◆ Material
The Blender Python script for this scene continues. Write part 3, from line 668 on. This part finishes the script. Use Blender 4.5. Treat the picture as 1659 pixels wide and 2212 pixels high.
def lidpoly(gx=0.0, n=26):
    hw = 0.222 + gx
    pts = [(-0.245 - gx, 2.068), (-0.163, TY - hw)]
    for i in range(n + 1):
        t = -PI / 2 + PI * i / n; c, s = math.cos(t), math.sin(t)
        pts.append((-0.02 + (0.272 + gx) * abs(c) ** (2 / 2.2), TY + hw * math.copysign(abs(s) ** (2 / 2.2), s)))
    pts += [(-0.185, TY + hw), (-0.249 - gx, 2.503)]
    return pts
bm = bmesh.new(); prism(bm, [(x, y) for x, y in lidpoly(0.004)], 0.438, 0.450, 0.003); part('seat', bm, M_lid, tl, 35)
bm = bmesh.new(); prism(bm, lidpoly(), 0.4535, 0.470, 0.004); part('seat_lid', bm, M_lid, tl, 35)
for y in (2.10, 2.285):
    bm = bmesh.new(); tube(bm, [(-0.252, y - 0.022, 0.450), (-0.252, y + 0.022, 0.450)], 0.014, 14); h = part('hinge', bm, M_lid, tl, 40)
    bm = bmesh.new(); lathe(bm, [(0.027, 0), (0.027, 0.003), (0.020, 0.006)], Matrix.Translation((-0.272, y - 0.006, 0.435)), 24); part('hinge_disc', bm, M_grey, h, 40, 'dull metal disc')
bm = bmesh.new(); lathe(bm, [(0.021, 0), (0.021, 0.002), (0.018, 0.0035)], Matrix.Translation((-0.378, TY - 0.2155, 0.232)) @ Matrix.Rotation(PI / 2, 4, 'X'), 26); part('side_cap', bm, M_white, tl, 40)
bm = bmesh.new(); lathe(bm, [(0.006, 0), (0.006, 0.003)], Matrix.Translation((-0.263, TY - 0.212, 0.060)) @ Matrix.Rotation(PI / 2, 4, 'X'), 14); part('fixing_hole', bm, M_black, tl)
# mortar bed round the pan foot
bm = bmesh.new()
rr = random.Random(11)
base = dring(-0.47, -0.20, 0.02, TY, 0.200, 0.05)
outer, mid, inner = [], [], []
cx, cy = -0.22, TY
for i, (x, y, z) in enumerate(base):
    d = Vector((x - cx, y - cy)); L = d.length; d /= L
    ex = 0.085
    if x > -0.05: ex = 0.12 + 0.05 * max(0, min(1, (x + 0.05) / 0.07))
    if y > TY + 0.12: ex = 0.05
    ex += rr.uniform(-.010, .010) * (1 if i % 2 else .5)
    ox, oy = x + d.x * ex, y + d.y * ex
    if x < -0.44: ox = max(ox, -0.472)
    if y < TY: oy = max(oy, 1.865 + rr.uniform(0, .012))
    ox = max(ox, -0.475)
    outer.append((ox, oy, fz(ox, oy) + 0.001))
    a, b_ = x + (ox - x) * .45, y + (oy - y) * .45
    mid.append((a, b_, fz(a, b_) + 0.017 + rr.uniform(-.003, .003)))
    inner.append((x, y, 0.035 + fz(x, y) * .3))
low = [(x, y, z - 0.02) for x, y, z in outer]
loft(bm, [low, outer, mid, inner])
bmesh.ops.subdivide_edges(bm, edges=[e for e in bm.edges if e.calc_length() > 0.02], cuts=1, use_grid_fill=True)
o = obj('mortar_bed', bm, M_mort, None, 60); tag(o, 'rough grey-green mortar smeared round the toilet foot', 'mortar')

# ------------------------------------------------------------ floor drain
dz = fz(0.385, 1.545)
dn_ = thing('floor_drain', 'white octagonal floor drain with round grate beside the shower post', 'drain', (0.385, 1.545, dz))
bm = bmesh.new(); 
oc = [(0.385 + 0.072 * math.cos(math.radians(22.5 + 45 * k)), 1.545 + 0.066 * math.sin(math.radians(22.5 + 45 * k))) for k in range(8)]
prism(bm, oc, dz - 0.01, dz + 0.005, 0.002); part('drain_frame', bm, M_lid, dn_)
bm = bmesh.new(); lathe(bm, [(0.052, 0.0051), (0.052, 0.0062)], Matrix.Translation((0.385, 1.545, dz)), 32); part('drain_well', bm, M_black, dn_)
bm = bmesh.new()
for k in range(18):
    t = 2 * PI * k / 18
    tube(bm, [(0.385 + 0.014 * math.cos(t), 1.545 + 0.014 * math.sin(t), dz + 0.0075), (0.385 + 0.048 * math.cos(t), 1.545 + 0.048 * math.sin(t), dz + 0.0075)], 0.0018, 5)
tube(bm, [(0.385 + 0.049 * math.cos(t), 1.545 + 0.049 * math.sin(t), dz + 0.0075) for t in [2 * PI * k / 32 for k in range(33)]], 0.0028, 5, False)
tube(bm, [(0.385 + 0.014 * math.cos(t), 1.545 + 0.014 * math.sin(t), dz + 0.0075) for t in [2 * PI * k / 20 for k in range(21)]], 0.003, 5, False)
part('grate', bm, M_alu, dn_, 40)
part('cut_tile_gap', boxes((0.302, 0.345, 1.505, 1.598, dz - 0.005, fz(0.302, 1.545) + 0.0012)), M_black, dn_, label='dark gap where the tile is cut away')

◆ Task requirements
Copy all of the data exactly.

◆ Answer to the task
The Blender Python script for this scene continues. Write part 3, from line 668 on. This part finishes the script. Use Blender 4.5. Treat the picture as 1659 pixels wide and 2212 pixels high.
def lidpoly(gx=0.0, n=26):
    hw = 0.222 + gx
    pts = [(-0.245 - gx, 2.068), (-0.163, TY - hw)]
    for i in range(n + 1):
        t = -PI / 2 + PI * i / n; c, s = math.cos(t), math.sin(t)
        pts.append((-0.02 + (0.272 + gx) * abs(c) ** (2 / 2.2), TY + hw * math.copysign(abs(s) ** (2 / 2.2), s)))
    pts += [(-0.185, TY + hw), (-0.249 - gx, 2.503)]
    return pts
bm = bmesh.new(); prism(bm, [(x, y) for x, y in lidpoly(0.004)], 0.438, 0.450, 0.003); part('seat', bm, M_lid, tl, 35)
bm = bmesh.new(); prism(bm, lidpoly(), 0.4535, 0.470, 0.004); part('seat_lid', bm, M_lid, tl, 35)
for y in (2.10, 2.285):
    bm = bmesh.new(); tube(bm, [(-0.252, y - 0.022, 0.450), (-0.252, y + 0.022, 0.450)], 0.014, 14); h = part('hinge', bm, M_lid, tl, 40)
    bm = bmesh.new(); lathe(bm, [(0.027, 0), (0.027, 0.003), (0.020, 0.006)], Matrix.Translation((-0.272, y - 0.006, 0.435)), 24); part('hinge_disc', bm, M_grey, h, 40, 'dull metal disc')
bm = bmesh.new(); lathe(bm, [(0.021, 0), (0.021, 0.002), (0.018, 0.0035)], Matrix.Translation((-0.378, TY - 0.2155, 0.232)) @ Matrix.Rotation(PI / 2, 4, 'X'), 26); part('side_cap', bm, M_white, tl, 40)
bm = bmesh.new(); lathe(bm, [(0.006, 0), (0.006, 0.003)], Matrix.Translation((-0.263, TY - 0.212, 0.060)) @ Matrix.Rotation(PI / 2, 4, 'X'), 14); part('fixing_hole', bm, M_black, tl)
# mortar bed round the pan foot
bm = bmesh.new()
rr = random.Random(11)
base = dring(-0.47, -0.20, 0.02, TY, 0.200, 0.05)
outer, mid, inner = [], [], []
cx, cy = -0.22, TY
for i, (x, y, z) in enumerate(base):
    d = Vector((x - cx, y - cy)); L = d.length; d /= L
    ex = 0.085
    if x > -0.05: ex = 0.12 + 0.05 * max(0, min(1, (x + 0.05) / 0.07))
    if y > TY + 0.12: ex = 0.05
    ex += rr.uniform(-.010, .010) * (1 if i % 2 else .5)
    ox, oy = x + d.x * ex, y + d.y * ex
    if x < -0.44: ox = max(ox, -0.472)
    if y < TY: oy = max(oy, 1.865 + rr.uniform(0, .012))
    ox = max(ox, -0.475)
    outer.append((ox, oy, fz(ox, oy) + 0.001))
    a, b_ = x + (ox - x) * .45, y + (oy - y) * .45
    mid.append((a, b_, fz(a, b_) + 0.017 + rr.uniform(-.003, .003)))
    inner.append((x, y, 0.035 + fz(x, y) * .3))
low = [(x, y, z - 0.02) for x, y, z in outer]
loft(bm, [low, outer, mid, inner])
bmesh.ops.subdivide_edges(bm, edges=[e for e in bm.edges if e.calc_length() > 0.02], cuts=1, use_grid_fill=True)
o = obj('mortar_bed', bm, M_mort, None, 60); tag(o, 'rough grey-green mortar smeared round the toilet foot', 'mortar')

# ------------------------------------------------------------ floor drain
dz = fz(0.385, 1.545)
dn_ = thing('floor_drain', 'white octagonal floor drain with round grate beside the shower post', 'drain', (0.385, 1.545, dz))
bm = bmesh.new(); 
oc = [(0.385 + 0.072 * math.cos(math.radians(22.5 + 45 * k)), 1.545 + 0.066 * math.sin(math.radians(22.5 + 45 * k))) for k in range(8)]
prism(bm, oc, dz - 0.01, dz + 0.005, 0.002); part('drain_frame', bm, M_lid, dn_)
bm = bmesh.new(); lathe(bm, [(0.052, 0.0051), (0.052, 0.0062)], Matrix.Translation((0.385, 1.545, dz)), 32); part('drain_well', bm, M_black, dn_)
bm = bmesh.new()
for k in range(18):
    t = 2 * PI * k / 18
    tube(bm, [(0.385 + 0.014 * math.cos(t), 1.545 + 0.014 * math.sin(t), dz + 0.0075), (0.385 + 0.048 * math.cos(t), 1.545 + 0.048 * math.sin(t), dz + 0.0075)], 0.0018, 5)
tube(bm, [(0.385 + 0.049 * math.cos(t), 1.545 + 0.049 * math.sin(t), dz + 0.0075) for t in [2 * PI * k / 32 for k in range(33)]], 0.0028, 5, False)
tube(bm, [(0.385 + 0.014 * math.cos(t), 1.545 + 0.014 * math.sin(t), dz + 0.0075) for t in [2 * PI * k / 20 for k in range(21)]], 0.003, 5, False)
part('grate', bm, M_alu, dn_, 40)
part('cut_tile_gap', boxes((0.302, 0.345, 1.505, 1.598, dz - 0.005, fz(0.302, 1.545) + 0.0012)), M_black, dn_, label='dark gap where the tile is cut away')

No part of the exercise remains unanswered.